◆ Instruction
From the listing below, copy only the lines running from the line that contains "c0 = c1 * .75" to the line that contains "z = gz_many(x, y)", both included.
-- Provided material start --
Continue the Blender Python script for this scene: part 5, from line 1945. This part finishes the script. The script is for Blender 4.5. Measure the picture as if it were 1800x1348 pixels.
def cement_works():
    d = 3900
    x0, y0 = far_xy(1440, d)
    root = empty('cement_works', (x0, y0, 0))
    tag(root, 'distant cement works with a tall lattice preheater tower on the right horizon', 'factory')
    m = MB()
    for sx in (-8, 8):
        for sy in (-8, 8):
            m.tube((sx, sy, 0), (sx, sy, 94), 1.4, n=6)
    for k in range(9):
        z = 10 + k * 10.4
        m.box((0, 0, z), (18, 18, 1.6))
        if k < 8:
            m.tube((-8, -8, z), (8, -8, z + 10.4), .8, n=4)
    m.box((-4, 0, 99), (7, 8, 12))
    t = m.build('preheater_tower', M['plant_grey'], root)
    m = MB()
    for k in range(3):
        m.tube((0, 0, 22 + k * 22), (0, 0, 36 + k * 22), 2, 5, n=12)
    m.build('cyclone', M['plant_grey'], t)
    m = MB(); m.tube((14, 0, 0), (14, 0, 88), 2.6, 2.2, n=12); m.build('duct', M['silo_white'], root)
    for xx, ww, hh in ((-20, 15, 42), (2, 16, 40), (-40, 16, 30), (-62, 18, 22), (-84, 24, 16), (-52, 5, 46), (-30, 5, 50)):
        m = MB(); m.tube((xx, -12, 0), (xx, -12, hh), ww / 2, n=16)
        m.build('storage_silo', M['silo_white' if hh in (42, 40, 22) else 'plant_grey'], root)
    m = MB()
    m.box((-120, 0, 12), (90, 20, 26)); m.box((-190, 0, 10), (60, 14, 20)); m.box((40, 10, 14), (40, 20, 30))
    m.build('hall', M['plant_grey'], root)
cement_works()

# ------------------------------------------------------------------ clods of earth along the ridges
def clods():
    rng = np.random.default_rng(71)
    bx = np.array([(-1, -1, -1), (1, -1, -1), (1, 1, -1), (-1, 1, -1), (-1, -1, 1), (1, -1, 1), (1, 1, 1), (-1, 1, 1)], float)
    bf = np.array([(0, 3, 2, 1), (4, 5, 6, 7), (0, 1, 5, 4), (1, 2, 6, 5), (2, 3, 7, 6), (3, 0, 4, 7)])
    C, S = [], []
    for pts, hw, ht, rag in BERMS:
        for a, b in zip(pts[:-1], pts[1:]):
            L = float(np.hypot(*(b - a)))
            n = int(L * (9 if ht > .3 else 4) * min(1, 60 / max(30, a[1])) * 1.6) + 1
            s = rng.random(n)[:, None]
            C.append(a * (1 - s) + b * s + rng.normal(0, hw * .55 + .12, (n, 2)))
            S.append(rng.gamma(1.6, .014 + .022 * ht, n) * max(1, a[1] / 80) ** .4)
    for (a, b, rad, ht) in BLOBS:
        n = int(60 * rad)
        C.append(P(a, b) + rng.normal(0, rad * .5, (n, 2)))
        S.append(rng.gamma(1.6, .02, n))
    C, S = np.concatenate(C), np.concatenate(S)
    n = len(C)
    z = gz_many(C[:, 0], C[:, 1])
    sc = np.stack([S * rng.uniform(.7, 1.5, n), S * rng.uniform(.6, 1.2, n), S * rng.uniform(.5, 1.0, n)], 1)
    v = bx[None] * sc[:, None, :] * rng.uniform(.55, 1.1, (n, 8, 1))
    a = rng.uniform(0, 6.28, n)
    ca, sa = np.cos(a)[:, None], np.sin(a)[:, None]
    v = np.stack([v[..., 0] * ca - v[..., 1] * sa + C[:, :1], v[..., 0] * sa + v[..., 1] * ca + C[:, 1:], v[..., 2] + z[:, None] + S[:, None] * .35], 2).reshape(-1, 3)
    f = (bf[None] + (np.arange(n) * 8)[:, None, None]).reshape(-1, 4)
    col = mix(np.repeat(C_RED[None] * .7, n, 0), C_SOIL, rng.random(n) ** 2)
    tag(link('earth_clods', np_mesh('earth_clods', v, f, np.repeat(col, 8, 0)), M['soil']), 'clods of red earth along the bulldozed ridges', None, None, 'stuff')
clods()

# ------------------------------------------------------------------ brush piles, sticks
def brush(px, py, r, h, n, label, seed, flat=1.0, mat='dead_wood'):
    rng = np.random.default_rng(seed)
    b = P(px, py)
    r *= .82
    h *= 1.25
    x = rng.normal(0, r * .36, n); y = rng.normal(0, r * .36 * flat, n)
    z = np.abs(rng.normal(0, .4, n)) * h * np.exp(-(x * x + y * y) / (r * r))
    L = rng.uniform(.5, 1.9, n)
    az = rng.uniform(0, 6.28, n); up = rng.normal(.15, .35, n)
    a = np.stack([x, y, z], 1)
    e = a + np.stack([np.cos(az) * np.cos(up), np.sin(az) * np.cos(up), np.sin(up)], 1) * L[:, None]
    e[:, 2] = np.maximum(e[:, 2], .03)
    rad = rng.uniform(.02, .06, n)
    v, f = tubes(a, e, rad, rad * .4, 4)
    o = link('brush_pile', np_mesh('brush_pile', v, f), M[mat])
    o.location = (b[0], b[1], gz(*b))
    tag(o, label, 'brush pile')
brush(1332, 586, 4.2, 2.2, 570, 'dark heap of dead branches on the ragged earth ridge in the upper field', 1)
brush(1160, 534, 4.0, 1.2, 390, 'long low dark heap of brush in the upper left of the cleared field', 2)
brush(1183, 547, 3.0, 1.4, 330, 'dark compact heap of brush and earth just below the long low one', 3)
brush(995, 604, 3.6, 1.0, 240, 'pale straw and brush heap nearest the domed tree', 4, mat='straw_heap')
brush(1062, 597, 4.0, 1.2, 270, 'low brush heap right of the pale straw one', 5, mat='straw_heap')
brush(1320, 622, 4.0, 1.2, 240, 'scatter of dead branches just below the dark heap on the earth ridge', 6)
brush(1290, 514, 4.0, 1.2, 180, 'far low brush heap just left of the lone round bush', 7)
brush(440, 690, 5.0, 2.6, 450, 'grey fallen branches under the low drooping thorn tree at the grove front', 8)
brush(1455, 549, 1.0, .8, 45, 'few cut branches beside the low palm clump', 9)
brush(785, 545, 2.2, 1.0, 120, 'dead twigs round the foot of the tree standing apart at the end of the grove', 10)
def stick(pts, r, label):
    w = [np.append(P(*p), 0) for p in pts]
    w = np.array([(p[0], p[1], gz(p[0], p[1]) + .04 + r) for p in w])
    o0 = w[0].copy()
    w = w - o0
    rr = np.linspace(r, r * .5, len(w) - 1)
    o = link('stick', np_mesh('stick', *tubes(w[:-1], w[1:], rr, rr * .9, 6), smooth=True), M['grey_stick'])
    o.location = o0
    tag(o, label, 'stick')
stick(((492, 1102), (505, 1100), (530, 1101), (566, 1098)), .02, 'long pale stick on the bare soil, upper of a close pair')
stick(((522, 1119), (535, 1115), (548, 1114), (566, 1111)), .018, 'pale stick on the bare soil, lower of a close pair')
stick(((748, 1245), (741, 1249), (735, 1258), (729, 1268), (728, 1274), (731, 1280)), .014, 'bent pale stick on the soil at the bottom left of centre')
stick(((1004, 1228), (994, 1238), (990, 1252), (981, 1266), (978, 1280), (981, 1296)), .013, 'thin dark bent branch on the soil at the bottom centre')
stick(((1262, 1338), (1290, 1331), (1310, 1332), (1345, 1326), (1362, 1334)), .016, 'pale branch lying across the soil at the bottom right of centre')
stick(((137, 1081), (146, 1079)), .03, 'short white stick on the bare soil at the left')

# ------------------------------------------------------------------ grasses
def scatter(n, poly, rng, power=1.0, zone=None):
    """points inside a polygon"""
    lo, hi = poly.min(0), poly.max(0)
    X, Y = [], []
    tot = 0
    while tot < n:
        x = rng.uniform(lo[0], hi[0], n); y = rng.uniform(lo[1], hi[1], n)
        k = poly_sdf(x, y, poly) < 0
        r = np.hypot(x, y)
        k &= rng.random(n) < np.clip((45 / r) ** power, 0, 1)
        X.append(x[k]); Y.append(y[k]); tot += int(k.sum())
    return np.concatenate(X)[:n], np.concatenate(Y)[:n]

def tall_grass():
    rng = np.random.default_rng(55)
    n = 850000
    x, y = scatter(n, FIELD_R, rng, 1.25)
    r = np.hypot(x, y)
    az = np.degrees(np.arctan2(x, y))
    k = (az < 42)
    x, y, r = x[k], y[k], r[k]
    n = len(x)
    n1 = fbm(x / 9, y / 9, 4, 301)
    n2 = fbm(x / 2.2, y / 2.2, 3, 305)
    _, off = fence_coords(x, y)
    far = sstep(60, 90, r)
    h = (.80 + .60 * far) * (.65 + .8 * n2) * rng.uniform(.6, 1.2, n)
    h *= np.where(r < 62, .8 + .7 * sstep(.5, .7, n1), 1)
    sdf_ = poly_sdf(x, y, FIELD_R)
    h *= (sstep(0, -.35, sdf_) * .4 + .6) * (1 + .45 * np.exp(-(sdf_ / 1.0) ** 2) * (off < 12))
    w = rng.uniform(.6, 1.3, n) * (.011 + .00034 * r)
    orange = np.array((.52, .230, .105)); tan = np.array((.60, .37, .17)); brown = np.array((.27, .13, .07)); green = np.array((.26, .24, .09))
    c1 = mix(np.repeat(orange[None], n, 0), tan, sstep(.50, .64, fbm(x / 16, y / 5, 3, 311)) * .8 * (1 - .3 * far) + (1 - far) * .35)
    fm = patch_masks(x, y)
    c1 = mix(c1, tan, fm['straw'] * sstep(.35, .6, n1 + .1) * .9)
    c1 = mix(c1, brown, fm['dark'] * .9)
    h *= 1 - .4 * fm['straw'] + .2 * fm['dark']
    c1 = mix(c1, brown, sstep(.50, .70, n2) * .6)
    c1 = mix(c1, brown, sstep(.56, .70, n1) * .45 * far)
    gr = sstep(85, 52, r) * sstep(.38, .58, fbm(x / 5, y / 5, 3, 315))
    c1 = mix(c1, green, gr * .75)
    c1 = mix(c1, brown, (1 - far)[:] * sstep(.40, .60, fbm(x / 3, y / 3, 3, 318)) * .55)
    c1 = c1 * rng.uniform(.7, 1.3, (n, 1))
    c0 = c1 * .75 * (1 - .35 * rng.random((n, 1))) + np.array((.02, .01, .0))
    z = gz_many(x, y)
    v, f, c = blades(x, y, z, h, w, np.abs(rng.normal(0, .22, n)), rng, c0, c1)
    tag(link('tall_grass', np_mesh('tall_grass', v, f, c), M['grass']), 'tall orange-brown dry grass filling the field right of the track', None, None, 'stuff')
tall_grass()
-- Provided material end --
◆ Answer to the exercise
    c0 = c1 * .75 * (1 - .35 * rng.random((n, 1))) + np.array((.02, .01, .0))
    z = gz_many(x, y)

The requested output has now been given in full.